**DATASET CONTENT:**
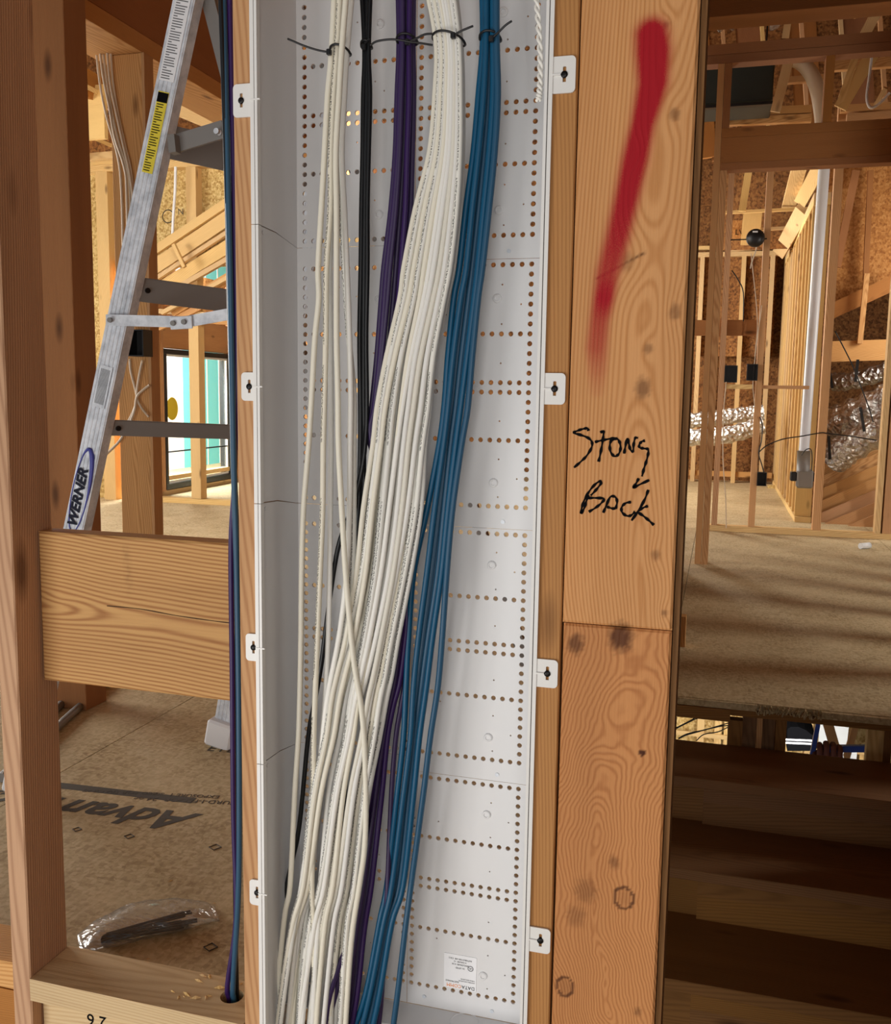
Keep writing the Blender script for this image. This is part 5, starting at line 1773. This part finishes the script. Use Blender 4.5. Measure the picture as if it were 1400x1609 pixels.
pstick('web_member', (1362, 430, 7.25), (1351, 540, 7.25), 7, .04, FIR, at)
at2 = empty('gable_sheathing', PY(1340, 400, 7.6)); props(at2, 'brown sheathing with braces above the sloping truss chord', 'sheathing')
a, b = PY(1308, 270, 7.6), PY(1480, 500, 7.6)
vs = [PY(p, q, 7.6) for p, q in ((1300, 262), (1480, 250), (1480, 410), (1300, 495))]
vs = vs + [v + Vector((0, .012, 0)) for v in vs]
mesh_obj('sheathing_panel', vs, [(3, 2, 1, 0), (4, 5, 6, 7), (0, 1, 5, 4), (1, 2, 6, 5), (2, 3, 7, 6), (3, 0, 4, 7)], OSB_ORANGE, at2)
pstick('brace', (1345, 268, 7.5), (1315, 420, 7.5), 10, .03, LVL, at2)
pstick('stud', (1368, 268, 7.5), (1360, 440, 7.5), 7, .04, LVL, at2)

# things in the ceiling space over the header
hv = empty('air_handler', PY(1175, 130, 5.4))
props(hv, 'dark green metal duct box hung above the header at upper right', 'duct')
a, b = PY(1090, 105, 5.4), PY(1214, 158, 5.4)
box('duct_body', a.x, b.x, 5.4, 5.8, b.z, a.z + .02, DARKMETAL, hv, .008)
box('duct_flange', a.x, b.x + .01, 5.38, 5.82, a.z + .021, a.z + .05, BLACK, hv)
for hx in (a.x + .05, b.x - .05): cyl_ = cyl('hanger_rod', (hx, 5.6, a.z), (hx, 5.6, 4.6), .006, BLACK, None, 6); reparent(cyl_, hv)
box('hanger_rail', a.x, b.x + .04, 5.36, 5.40, b.z - .03, b.z - .012, BLACK, hv)
o = tube('flexible_duct', [PY(p, q, 5.5) for p, q in ((1238, 92), (1255, 96), (1272, 112), (1284, 140), (1291, 180), (1292, 205))], .045, CABLE_JKT, None, 14, 5)
props(o, 'pale bent flexible pipe arching beside the cripple stud', 'pipe')
tp = [('truss_web', (1240, 92), (1218, 176), 13, 'pale slanted truss web just right of the dark duct box'),
      ('truss_web', (1375, 78), (1320, 170), 17, 'wide pale slanted truss web right of the cripple stud'),
      ('truss_web', (1346, 84), (1318, 168), 9, 'narrow slanted truss web left of the wide pale one'),
      ('truss_web', (1380, 14), (1357, 58), 13, 'short pale truss web below the top beam at right'),
      ('truss_web', (1240, 20), (1234, 60), 9, 'short pale truss web below the top beam, mid right'),
      ('truss_web', (1365, 14), (1340, 26), 5, 'small pale brace at the top right under the beam'),
      ('truss_web', (1392, 138), (1376, 165), 6, 'small pale brace low behind the looped strap')]
for nm, a, b, w_, lb in tp:
    props(pstick(nm, (a[0], a[1], 5.2), (b[0], b[1], 5.25), w_, .04, PINE), lb, 'truss member')
for nm, a, b, w_, lb in (('joist', (1305, 105), (1420, 97), 12, 'level joist behind the looped strap, upper'), ('joist', (1225, 128), (1300, 122), 8, 'level brown joist behind the flexible pipe'),
                         ('joist', (1140, 178), (1275, 172), 10, 'long level joist just above the header, left'), ('joist', (1320, 172), (1420, 166), 9, 'long level joist just above the header, right'),
                         ('joist', (1140, 192), (1275, 186), 10, 'lowest level joist resting behind the header, left'), ('joist', (1330, 186), (1420, 181), 10, 'lowest level joist resting behind the header, right')):
    props(pstick(nm, (a[0], a[1], 5.9), (b[0], b[1], 5.9), w_, .05, FIR), lb, 'joist')
props(tube('hanging_strap', [PY(p, q, 5.0) for p, q in ((1370, 86), (1366, 120), (1362, 150), (1365, 166), (1372, 169), (1385, 160), (1398, 146))], .008, VINYL, None, 6, 5), 'white strap hanging in a loop above the header, far right', 'strap')
rb_ = empty('roof_boards', PY(1250, 40, 7.5)); props(rb_, 'brown roof boards and rafters seen between the top beam and plates', 'roof')
for i in range(9):
    x_ = 1085 + 42 * i
    pstick('roof_board', (x_, -40, 8.2), (x_ + 16, 250, 7.6), 40, .02, OSB_ROOF if i % 2 else LVL, rb_)
for i in range(5):
    x_ = 1130 + 62 * i
    pstick('rafter', (x_, -40, 7.5), (x_ + 18, 240, 7.2), 5, .05, PINE if i % 2 else FIR, rb_)
pf = PY(1150, 22, 5.2)
o = link('plastic_wrap', tube_mesh(spline([PY(p, q, 5.2) for p, q in ((1110, 34), (1140, 38), (1165, 30), (1195, 25), (1225, 40))], 8), [.03 + .02 * math.sin(i * 1.3) for i in range(33)], 10), BAG)
props(o, 'crumpled clear plastic wrap on top of the duct under the beam', 'plastic wrap')
# small bits by the post on the upper floor
o = upright('stub_post', 1069, 1080, 2.6, 0, .12, .05, FIR, None, 930); props(o, 'small stub of lumber on the floor right behind the marked post', 'block')
o = cyl('pipe_offcut', PZ(1352, 858, .02) , PZ(1366, 857, .02), .02, VINYL, None, 12); props(o, 'small white pipe offcut lying in front of the partition plate', 'pipe')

**AIM:**
Transcribe all of the material exactly, leaving out whatever pictures it contains.

**WRITTEN REPLY:**
Keep writing the Blender script for this image. This is part 5, starting at line 1773. This part finishes the script. Use Blender 4.5. Measure the picture as if it were 1400x1609 pixels.
pstick('web_member', (1362, 430, 7.25), (1351, 540, 7.25), 7, .04, FIR, at)
at2 = empty('gable_sheathing', PY(1340, 400, 7.6)); props(at2, 'brown sheathing with braces above the sloping truss chord', 'sheathing')
a, b = PY(1308, 270, 7.6), PY(1480, 500, 7.6)
vs = [PY(p, q, 7.6) for p, q in ((1300, 262), (1480, 250), (1480, 410), (1300, 495))]
vs = vs + [v + Vector((0, .012, 0)) for v in vs]
mesh_obj('sheathing_panel', vs, [(3, 2, 1, 0), (4, 5, 6, 7), (0, 1, 5, 4), (1, 2, 6, 5), (2, 3, 7, 6), (3, 0, 4, 7)], OSB_ORANGE, at2)
pstick('brace', (1345, 268, 7.5), (1315, 420, 7.5), 10, .03, LVL, at2)
pstick('stud', (1368, 268, 7.5), (1360, 440, 7.5), 7, .04, LVL, at2)

# things in the ceiling space over the header
hv = empty('air_handler', PY(1175, 130, 5.4))
props(hv, 'dark green metal duct box hung above the header at upper right', 'duct')
a, b = PY(1090, 105, 5.4), PY(1214, 158, 5.4)
box('duct_body', a.x, b.x, 5.4, 5.8, b.z, a.z + .02, DARKMETAL, hv, .008)
box('duct_flange', a.x, b.x + .01, 5.38, 5.82, a.z + .021, a.z + .05, BLACK, hv)
for hx in (a.x + .05, b.x - .05): cyl_ = cyl('hanger_rod', (hx, 5.6, a.z), (hx, 5.6, 4.6), .006, BLACK, None, 6); reparent(cyl_, hv)
box('hanger_rail', a.x, b.x + .04, 5.36, 5.40, b.z - .03, b.z - .012, BLACK, hv)
o = tube('flexible_duct', [PY(p, q, 5.5) for p, q in ((1238, 92), (1255, 96), (1272, 112), (1284, 140), (1291, 180), (1292, 205))], .045, CABLE_JKT, None, 14, 5)
props(o, 'pale bent flexible pipe arching beside the cripple stud', 'pipe')
tp = [('truss_web', (1240, 92), (1218, 176), 13, 'pale slanted truss web just right of the dark duct box'),
      ('truss_web', (1375, 78), (1320, 170), 17, 'wide pale slanted truss web right of the cripple stud'),
      ('truss_web', (1346, 84), (1318, 168), 9, 'narrow slanted truss web left of the wide pale one'),
      ('truss_web', (1380, 14), (1357, 58), 13, 'short pale truss web below the top beam at right'),
      ('truss_web', (1240, 20), (1234, 60), 9, 'short pale truss web below the top beam, mid right'),
      ('truss_web', (1365, 14), (1340, 26), 5, 'small pale brace at the top right under the beam'),
      ('truss_web', (1392, 138), (1376, 165), 6, 'small pale brace low behind the looped strap')]
for nm, a, b, w_, lb in tp:
    props(pstick(nm, (a[0], a[1], 5.2), (b[0], b[1], 5.25), w_, .04, PINE), lb, 'truss member')
for nm, a, b, w_, lb in (('joist', (1305, 105), (1420, 97), 12, 'level joist behind the looped strap, upper'), ('joist', (1225, 128), (1300, 122), 8, 'level brown joist behind the flexible pipe'),
                         ('joist', (1140, 178), (1275, 172), 10, 'long level joist just above the header, left'), ('joist', (1320, 172), (1420, 166), 9, 'long level joist just above the header, right'),
                         ('joist', (1140, 192), (1275, 186), 10, 'lowest level joist resting behind the header, left'), ('joist', (1330, 186), (1420, 181), 10, 'lowest level joist resting behind the header, right')):
    props(pstick(nm, (a[0], a[1], 5.9), (b[0], b[1], 5.9), w_, .05, FIR), lb, 'joist')
props(tube('hanging_strap', [PY(p, q, 5.0) for p, q in ((1370, 86), (1366, 120), (1362, 150), (1365, 166), (1372, 169), (1385, 160), (1398, 146))], .008, VINYL, None, 6, 5), 'white strap hanging in a loop above the header, far right', 'strap')
rb_ = empty('roof_boards', PY(1250, 40, 7.5)); props(rb_, 'brown roof boards and rafters seen between the top beam and plates', 'roof')
for i in range(9):
    x_ = 1085 + 42 * i
    pstick('roof_board', (x_, -40, 8.2), (x_ + 16, 250, 7.6), 40, .02, OSB_ROOF if i % 2 else LVL, rb_)
for i in range(5):
    x_ = 1130 + 62 * i
    pstick('rafter', (x_, -40, 7.5), (x_ + 18, 240, 7.2), 5, .05, PINE if i % 2 else FIR, rb_)
pf = PY(1150, 22, 5.2)
o = link('plastic_wrap', tube_mesh(spline([PY(p, q, 5.2) for p, q in ((1110, 34), (1140, 38), (1165, 30), (1195, 25), (1225, 40))], 8), [.03 + .02 * math.sin(i * 1.3) for i in range(33)], 10), BAG)
props(o, 'crumpled clear plastic wrap on top of the duct under the beam', 'plastic wrap')
# small bits by the post on the upper floor
o = upright('stub_post', 1069, 1080, 2.6, 0, .12, .05, FIR, None, 930); props(o, 'small stub of lumber on the floor right behind the marked post', 'block')
o = cyl('pipe_offcut', PZ(1352, 858, .02) , PZ(1366, 857, .02), .02, VINYL, None, 12); props(o, 'small white pipe offcut lying in front of the partition plate', 'pipe')